In that campaign, West Brom were bottom of the division and eight points from safety at Christmas but recovered to survive on the final day of the season thanks to an unlikely sequence of results.

Moore has accrued 11 points from the 15 available since being named as caretaker and reeled in a 10 point gap to five points.

Victories at Old Trafford against Manchester United and against Newcastle and Tottenham as well as draws against Swansea and Liverpool leave a question mark over what might have been if the Albion board had acted sooner.

What went wrong for West Brom?

On the surface, the season began in serene fashion at the Hawthorns.
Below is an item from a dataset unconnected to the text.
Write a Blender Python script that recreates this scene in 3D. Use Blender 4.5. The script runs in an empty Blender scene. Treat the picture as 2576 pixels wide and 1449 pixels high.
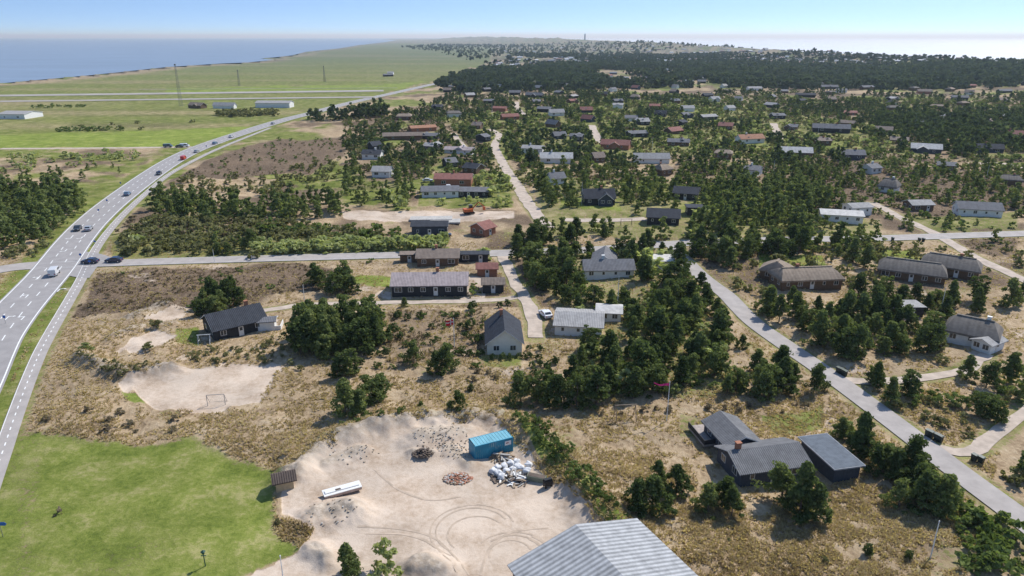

With Tony Pulis at the helm Albion opened with consecutive victories to ensure their best start to a top-flight campaign since 1978-79, when the Three Degrees of Cyrille Regis, Laurie Cunningham and Brendon Batson helped the club to a third-place finish.

However, by November Pulis was gone after a dramatic downturn in results, coupled with supporter disenchantment over his defensive style of play, had led owner Guochuan Lai to make a change.

Alan Pardew was initially tasked with preserving the clubs top-flight status but the owner then sacked chairman John Williams and chief executive Martin Goodman in February as the club’s poor run of form continued.

Meanwhile, a trip to Barcelona organised to boost morale ended with senior professionals Gareth Barry, Jonny Evans, Jake Livermore and Boaz Myhill having to apologise after a taxi was stolen from outside a fast-food restaurant in the early hours of the morning.

The quartet were interviewed but not arrested by police, while Pardew called their behaviour “unacceptable” and said he “felt a bit let down” after they had broken a midnight curfew.

At the time of Pardew’s dismissal in early April the club had won just once in 18 league games, taking only eight points from a possible 54 and had suffered eight straight league defeats.